Understanding Self-Love is different for every person. Everyone’s perspective of self-love differs from the other. But I will summon that up in one sentence, “Anything that makes YOU happy and you feel free to do that for yourself, is self-love”. Now what this means is that, there is no standard in the world that says, this is what self-love looks like or this is what you should be doing to feel love for yourself. There is no standard for your personal feelings.

Self-love really means the ‘freedom’ that you have within yourself to do the things that make you happy. A person who likes to sit alone and read is a way of expressing freedom for oneself. It is not based on someone else’s thoughts or opinions about how to be happy. Everyone of us is different. Not everyone likes to travel and explore the world. I’m not saying if you do, it’s wrong. It’s not. If a person likes to sit home on his/her couch and watch a movie, so that they can enjoy, then they should be able to and that’s when self-love comes along.

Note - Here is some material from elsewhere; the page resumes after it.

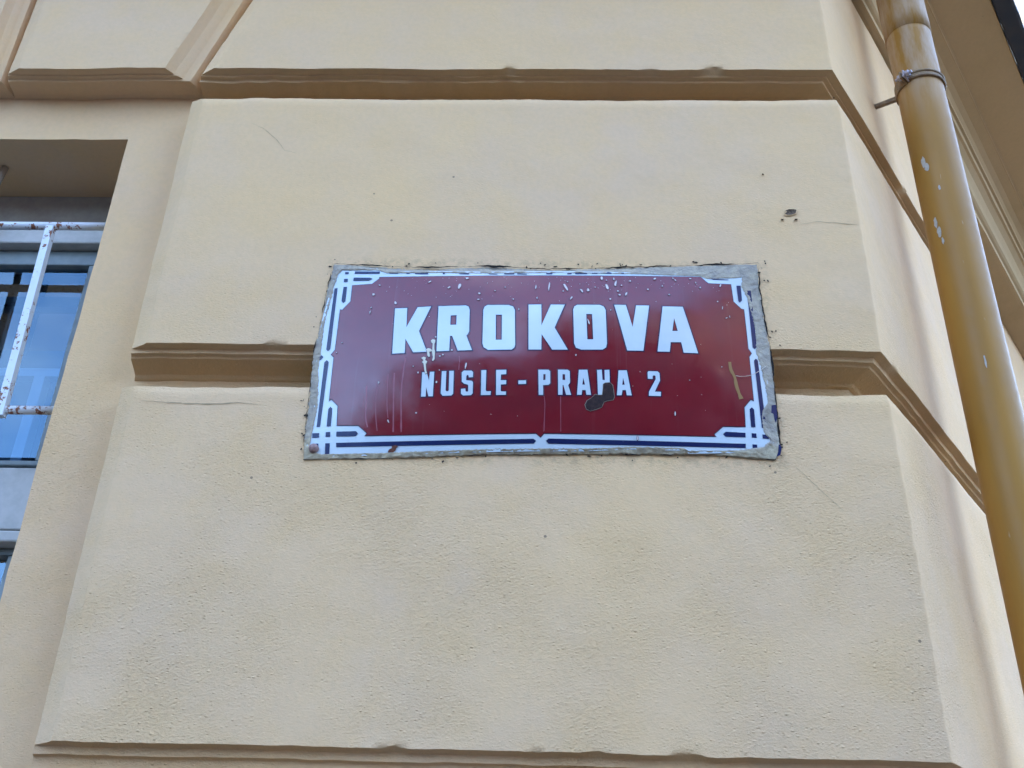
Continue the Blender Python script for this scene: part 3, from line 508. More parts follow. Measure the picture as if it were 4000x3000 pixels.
D_CHIPS = [[[-114.3,104.9],[-115.4,102.7],[-116.7,100.0],[-118.5,101.1],[-118.3,105.0],[-117.8,107.5],[-116.8,109.2],[-115.4,109.6],[-114.2,108.1]],[[-129.7,104.2],[-129.1,103.4],[-130.4,102.2],[-131.6,101.1],[-132.7,101.3],[-133.3,102.1],[-132.4,103.5],[-131.5,104.7],[-130.1,105.1]],[[-86.0,90.6],[-86.5,89.8],[-87.4,89.1],[-88.5,89.4],[-89.2,90.2],[-89.6,91.3],[-88.7,92.1],[-87.5,92.2],[-86.7,91.4]],[[-87.3,79.0],[-87.7,78.5],[-88.5,78.3],[-89.6,78.5],[-90.5,79.3],[-89.8,80.0],[-89.5,80.8],[-88.2,80.6],[-87.1,79.9]],[[-64.6,95.0],[-65.2,94.6],[-65.7,94.4],[-66.3,94.6],[-66.9,94.8],[-66.8,95.3],[-66.4,95.6],[-65.7,95.9],[-65.0,95.5]],[[-7.6,101.7],[-8.0,99.7],[-8.5,98.7],[-9.0,98.3],[-9.4,100.3],[-8.9,103.0],[-8.6,106.2],[-8.1,105.3],[-7.7,104.1]],[[-51.2,101.9],[-51.2,101.0],[-51.6,100.5],[-52.0,101.1],[-52.3,101.6],[-52.5,102.4],[-52.1,103.1],[-51.7,102.9],[-51.3,102.7]],[[-39.3,79.0],[-39.2,78.0],[-39.7,77.6],[-40.1,78.1],[-40.4,78.6],[-40.4,79.4],[-40.2,80.1],[-39.8,80.4],[-39.2,80.1]],[[-6.2,81.4],[-6.1,80.1],[-6.7,80.1],[-7.0,80.3],[-7.4,80.8],[-7.5,82.0],[-7.1,82.6],[-6.6,83.0],[-6.1,82.6]],[[-31.3,61.0],[-31.4,59.8],[-31.7,59.4],[-32.1,59.2],[-32.2,60.6],[-32.2,61.5],[-32.2,63.0],[-31.8,62.9],[-31.5,62.0]],[[-157.3,115.9],[-158.0,114.7],[-158.9,113.7],[-160.1,113.1],[-161.2,113.0],[-161.3,113.8],[-160.6,114.7],[-159.7,115.5],[-158.1,116.5]],[[-103.7,119.9],[-104.7,119.2],[-105.6,118.5],[-107.3,118.5],[-107.8,119.5],[-108.8,120.6],[-107.4,121.3],[-105.7,121.5],[-104.4,120.8]],[[-136.9,-14.2],[-137.1,-14.7],[-137.6,-15.3],[-138.5,-14.9],[-139.1,-14.5],[-139.5,-13.8],[-138.6,-13.5],[-137.8,-13.3],[-136.8,-13.6]],[[-132.8,-12.4],[-132.9,-13.0],[-133.6,-13.3],[-134.4,-13.0],[-134.9,-12.6],[-135.0,-12.0],[-134.7,-11.3],[-133.7,-11.3],[-132.9,-11.7]],[[-120.7,-5.6],[-121.1,-6.1],[-121.7,-6.6],[-122.4,-6.2],[-123.1,-5.8],[-123.3,-5.1],[-122.7,-4.6],[-121.7,-4.4],[-120.8,-4.8]],[[-144.2,16.6],[-144.3,16.0],[-144.9,15.4],[-145.8,15.7],[-146.1,16.3],[-146.5,17.1],[-145.7,17.4],[-145.1,17.4],[-144.2,17.3]],[[11.3,102.8],[10.4,97.9],[9.6,93.8],[9.3,96.4],[9.1,99.6],[9.9,106.3],[10.9,111.5],[11.3,110.0],[11.6,108.4]],[[34.9,102.9],[36.4,98.8],[36.8,95.4],[35.5,95.1],[33.3,99.4],[31.5,102.7],[30.3,106.9],[31.2,108.1],[32.9,106.7]],[[56.9,96.3],[57.4,94.2],[57.8,92.4],[57.0,91.6],[55.6,93.4],[54.6,95.0],[53.5,97.4],[54.5,97.7],[55.5,97.7]],[[66.6,96.7],[66.4,94.7],[65.2,93.7],[63.8,93.7],[63.0,95.5],[63.7,97.5],[64.2,99.2],[65.3,99.0],[66.1,98.1]],[[93.1,103.7],[93.8,101.0],[93.7,98.1],[92.3,98.0],[90.6,100.0],[90.0,103.4],[89.6,106.8],[90.7,107.9],[92.2,106.8]],[[102.9,118.4],[102.7,116.8],[102.0,116.0],[101.3,116.5],[100.9,117.6],[101.2,118.9],[101.5,120.1],[102.1,120.2],[102.6,119.4]],[[105.5,109.5],[104.2,106.6],[103.2,106.5],[102.1,106.2],[102.6,109.3],[103.4,112.2],[104.7,114.0],[106.0,115.1],[105.6,112.0]],[[104.8,106.0],[104.7,104.9],[103.9,104.6],[103.3,104.9],[102.4,105.3],[102.4,106.7],[103.2,107.5],[104.0,107.2],[104.9,107.2]],[[108.0,95.0],[107.5,94.3],[106.9,93.9],[106.0,93.7],[105.6,94.5],[105.5,95.4],[106.1,96.2],[107.0,95.9],[107.7,95.7]],[[110.5,88.0],[109.9,87.1],[108.9,86.4],[108.1,87.0],[106.9,87.4],[107.5,88.3],[108.0,89.1],[109.0,89.1],[109.9,88.9]],[[119.1,89.4],[118.1,87.7],[116.9,86.3],[116.6,87.8],[116.9,89.6],[117.6,91.5],[118.6,92.4],[119.7,93.2],[119.4,91.2]],[[125.8,114.3],[125.6,113.3],[124.9,112.9],[124.4,113.2],[123.8,113.7],[123.8,114.9],[124.5,115.4],[125.1,116.2],[125.7,115.4]],[[161.4,120.7],[161.7,119.5],[160.8,118.0],[159.6,117.5],[158.7,117.6],[158.2,118.3],[158.5,119.6],[159.5,120.6],[160.5,120.8]],[[150.2,99.0],[149.8,98.3],[149.2,97.6],[148.5,98.0],[147.8,98.4],[148.0,99.4],[148.6,100.1],[149.4,100.3],[150.0,99.8]],[[179.5,90.2],[179.2,89.6],[178.6,88.9],[177.8,89.0],[177.7,89.9],[177.5,90.6],[178.0,91.3],[178.7,91.1],[179.5,91.0]],[[96.6,80.0],[96.2,79.2],[95.5,78.5],[94.7,79.0],[93.9,79.5],[94.3,80.3],[94.8,80.9],[95.6,81.5],[96.4,81.0]],[[41.7,80.2],[40.2,78.4],[39.3,78.3],[39.5,79.6],[39.8,80.9],[40.9,82.9],[42.1,83.9],[42.6,83.4],[42.8,82.4]],[[86.6,119.7],[86.0,117.2],[84.8,115.8],[83.9,117.3],[83.3,118.7],[83.3,120.6],[83.9,122.4],[85.0,122.6],[86.0,121.8]],[[46.8,-14.6],[46.5,-15.1],[46.1,-16.0],[45.2,-15.7],[45.0,-14.9],[44.7,-14.2],[45.4,-13.8],[46.1,-13.3],[46.7,-13.8]],[[95.7,60.5],[95.6,59.6],[95.2,59.3],[94.9,59.5],[94.6,60.0],[94.8,60.8],[95.0,61.5],[95.3,61.5],[95.6,61.3]],[[65.0,40.0],[65.4,37.4],[65.5,35.1],[64.8,35.0],[63.7,37.6],[63.2,40.5],[62.6,43.4],[62.9,44.6],[64.0,42.1]],[[92.4,115.4],[92.2,114.8],[91.6,114.7],[91.0,114.7],[90.5,115.1],[90.6,115.7],[91.1,116.1],[91.7,116.3],[92.2,116.0]],[[37.0,112.3],[36.8,111.3],[36.3,111.0],[35.9,111.4],[35.7,111.9],[35.6,112.7],[35.9,113.2],[36.3,113.2],[36.7,113.0]],[[30.8,94.1],[30.6,93.5],[30.0,93.2],[29.3,93.3],[29.0,93.8],[29.2,94.3],[29.4,94.8],[30.0,94.9],[30.4,94.5]],[[76.1,101.9],[75.6,101.5],[75.3,101.1],[74.7,101.3],[74.4,101.6],[74.2,102.1],[74.7,102.5],[75.3,102.4],[75.9,102.4]],[[113.6,105.8],[113.0,105.3],[112.4,104.8],[111.7,105.1],[111.3,105.5],[111.2,106.1],[111.7,106.6],[112.5,106.9],[113.1,106.4]],[[169.9,105.3],[169.8,104.6],[169.4,104.2],[169.0,104.4],[168.8,104.9],[168.9,105.5],[169.0,106.4],[169.5,106.2],[169.8,105.9]],[[179.5,90.2],[178.8,89.7],[178.4,89.0],[177.7,89.3],[177.3,89.8],[177.0,90.6],[177.7,91.2],[178.6,91.6],[179.0,90.8]],[[224.1,104.4],[224.0,103.5],[223.2,103.2],[222.6,103.5],[221.9,103.9],[222.2,104.7],[222.6,105.4],[223.4,105.7],[223.9,105.2]],[[252.5,108.7],[251.8,106.5],[251.2,106.9],[250.7,106.9],[250.7,108.3],[251.5,110.2],[252.4,111.7],[252.8,111.2],[253.4,110.8]],[[218.2,113.0],[217.7,112.5],[217.3,111.8],[216.7,111.9],[216.7,112.7],[216.6,113.3],[216.9,114.0],[217.5,114.2],[217.8,113.6]],[[170.4,105.4],[170.0,104.6],[169.6,104.0],[169.2,104.4],[168.8,104.9],[168.9,105.9],[169.4,106.3],[169.8,106.8],[170.3,106.5]],[[246.2,80.8],[246.1,80.3],[245.6,79.8],[245.0,80.0],[244.5,80.4],[244.6,81.0],[245.0,81.5],[245.7,81.4],[246.3,81.3]],[[251.8,70.0],[251.4,68.8],[250.9,67.5],[250.6,67.7],[250.8,69.4],[251.1,70.8],[251.5,72.2],[252.0,72.5],[252.0,71.4]],[[257.3,53.9],[256.4,53.2],[255.7,52.6],[254.8,52.5],[254.2,52.6],[253.7,52.8],[254.6,53.3],[255.5,53.9],[256.3,53.8]],[[260.5,55.5],[260.2,54.4],[259.9,53.8],[259.7,53.8],[259.7,54.9],[259.7,56.2],[260.0,57.0],[260.4,58.0],[260.4,56.7]],[[190.1,116.4],[189.8,115.7],[188.8,115.8],[188.1,116.8],[187.5,117.6],[187.8,118.1],[188.4,118.6],[189.5,117.7],[190.0,117.0]],[[211.8,120.5],[211.5,119.8],[210.3,119.7],[209.4,119.6],[208.9,120.2],[209.0,120.8],[209.4,121.4],[210.5,121.3],[211.5,121.2]],[[186.3,120.5],[186.0,119.7],[185.7,119.2],[185.3,119.1],[185.1,120.0],[185.2,121.0],[185.5,122.0],[185.9,122.1],[186.1,121.4]],[[-236.5,93.2],[-237.5,92.3],[-238.6,92.0],[-239.7,92.6],[-239.8,94.2],[-239.8,95.7],[-238.8,96.0],[-237.8,95.8],[-236.8,95.0]],[[-204.1,77.5],[-204.1,75.7],[-205.1,74.8],[-206.3,75.5],[-207.1,76.8],[-207.0,78.3],[-206.8,80.1],[-205.6,79.9],[-204.8,78.8]],[[-239.8,62.7],[-240.1,61.2],[-240.6,59.9],[-240.9,61.3],[-241.1,62.3],[-241.1,64.2],[-240.4,64.8],[-239.8,65.7],[-239.6,64.3]],[[-238.8,70.9],[-239.0,70.2],[-239.4,69.8],[-239.9,70.0],[-240.4,70.5],[-240.5,71.4],[-240.1,71.9],[-239.6,72.1],[-239.0,71.7]],[[-274.8,14.4],[-275.0,14.0],[-275.4,13.8],[-275.9,13.7],[-276.3,14.2],[-276.2,14.8],[-276.0,15.3],[-275.5,15.5],[-275.2,14.9]],[[-281.2,-1.1],[-281.3,-1.6],[-281.7,-1.7],[-282.1,-1.6],[-282.5,-1.2],[-282.5,-0.7],[-282.2,-0.4],[-281.8,-0.2],[-281.5,-0.6]],[[-229.7,109.7],[-230.5,109.6],[-231.1,109.3],[-231.8,110.1],[-232.2,110.6],[-232.4,111.3],[-231.6,111.3],[-230.8,111.2],[-229.9,110.5]],[[-218.0,-51.6],[-218.5,-52.4],[-218.9,-53.1],[-219.6,-52.7],[-220.0,-52.0],[-220.2,-51.1],[-219.9,-50.2],[-219.1,-49.8],[-218.3,-50.4]],[[-165.3,-38.5],[-165.3,-39.3],[-166.0,-39.6],[-166.8,-39.7],[-167.5,-38.9],[-167.4,-38.0],[-166.8,-37.4],[-166.1,-37.0],[-165.5,-37.8]],[[-164.5,-97.3],[-165.1,-98.0],[-165.7,-98.4],[-166.4,-98.1],[-166.9,-97.6],[-167.1,-96.9],[-166.4,-96.5],[-165.8,-96.1],[-165.1,-96.6]],[[-201.8,-107.9],[-201.1,-109.7],[-201.3,-110.7],[-202.1,-110.0],[-202.8,-109.1],[-203.8,-107.5],[-203.5,-106.5],[-203.2,-106.2],[-202.6,-106.0]],[[-172.9,-28.7],[-172.8,-29.2],[-173.4,-29.3],[-173.8,-29.2],[-174.4,-28.9],[-174.3,-28.4],[-174.1,-27.9],[-173.4,-27.9],[-172.8,-28.1]],[[-139.6,-53.6],[-139.9,-54.5],[-140.5,-55.1],[-141.3,-54.8],[-141.8,-54.0],[-141.9,-53.0],[-141.3,-52.4],[-140.6,-51.9],[-139.8,-52.5]],[[-101.1,-30.5],[-101.9,-32.6],[-102.8,-35.7],[-103.1,-33.6],[-103.3,-31.6],[-102.9,-28.1],[-102.0,-25.5],[-101.3,-25.8],[-100.7,-27.0]],[[-136.8,-35.7],[-137.0,-36.2],[-137.4,-36.3],[-137.9,-36.3],[-138.3,-35.9],[-138.3,-35.3],[-137.9,-35.0],[-137.5,-35.0],[-137.2,-35.3]],[[175.7,-97.7],[175.4,-99.5],[174.9,-100.8],[174.3,-100.5],[174.0,-99.0],[174.2,-96.7],[174.6,-94.6],[175.2,-94.6],[175.5,-96.3]],[[242.4,-26.3],[242.3,-26.8],[241.9,-26.9],[241.4,-27.0],[241.3,-26.6],[241.3,-26.2],[241.5,-25.8],[242.0,-25.8],[242.3,-26.0]],[[197.7,-48.6],[197.4,-48.8],[197.0,-49.1],[196.6,-49.0],[196.1,-48.8],[196.2,-48.4],[196.6,-48.2],[197.1,-48.1],[197.3,-48.3]],[[125.4,-131.7],[125.3,-134.0],[124.5,-134.6],[123.8,-134.6],[123.6,-132.7],[123.6,-130.8],[124.0,-129.0],[124.7,-129.2],[125.3,-129.8]]]
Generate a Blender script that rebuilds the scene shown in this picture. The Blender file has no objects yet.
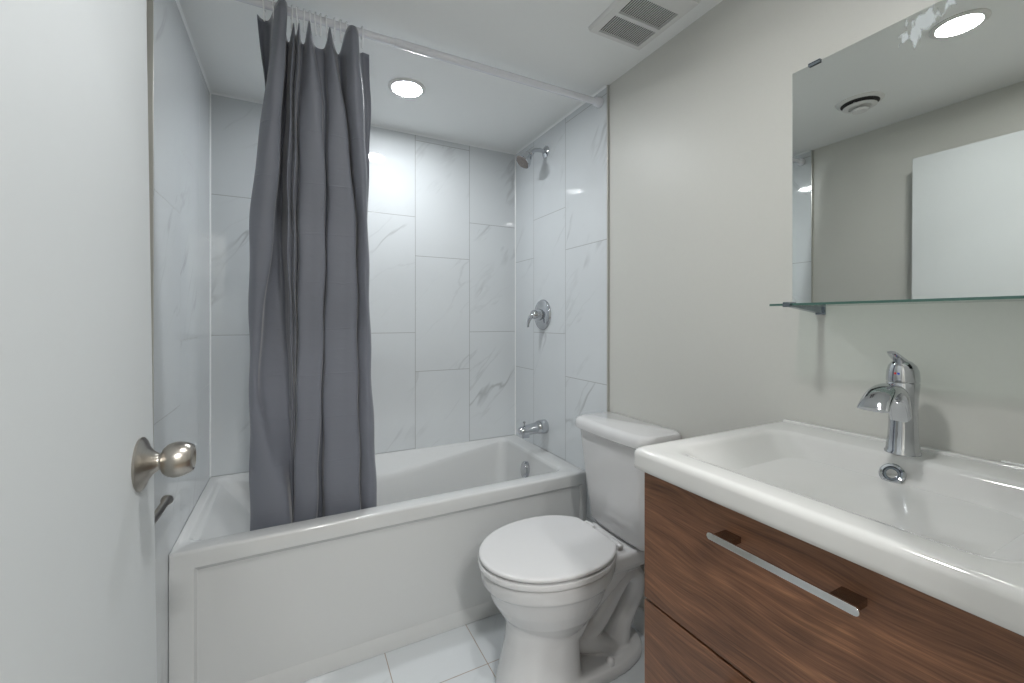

The world has given us a standardized idea of how one should live their life. You do not need to follow them. In fact, the first step towards loving yourself is to know what you really want. It is to understand your hearts desire, rather than knowing the “ideal” way to live a life.

I have had so many people tell me that I married too soon and now my life is going to be over. But I don’t regret any decisions I made in my life. As I know one thing, that people are different. For them enjoying, going out, travelling, meeting new people is a way to life life. Sure, it’s a grand way to live life. But for me, everything in my life has been spontaneous. I never planned my life. I never planned the guy of my dreams. When I met my husband, we both knew right then that we were meant to be. I have always done things that I felt right and never lived off someone else’s opinions. This is to tell you that having the freedom to understand yourself and expressing it, is a part of self-love.

Self-love is not about being selfish. It is not to be a narcissistic person. Love starts from the bottom, like everything else. You will only be able to love others enough when you love yourself first. Let’s back up this with an example: If you did not love yourself enough; you will never be able to love another enough. Your life may go downhill. “You cannot give what you don’t have”.

Let’s say, you and you boyfriend/girlfriend are deeply in love and have been together for awhile now. But along with that you as a person, keeping fighting, doubting, hurting your partner most of the time. Why do you think that is? The deep rooting issue to such situations is because one of you is have doubts about themselves more than of their partner. You keep beating yourself up for every mistake that you do. You look for assurance and support from your partner so that you can feel good. Understand one thing, nobody can make you happy, only you can. 

Self-love involves all the things that “LOVE” involves towards others. It involves, forgiving yourself, letting go of your own mistakes, giving yourself another chance, making time for yourself, listening to your heart and creating a life that YOU love first.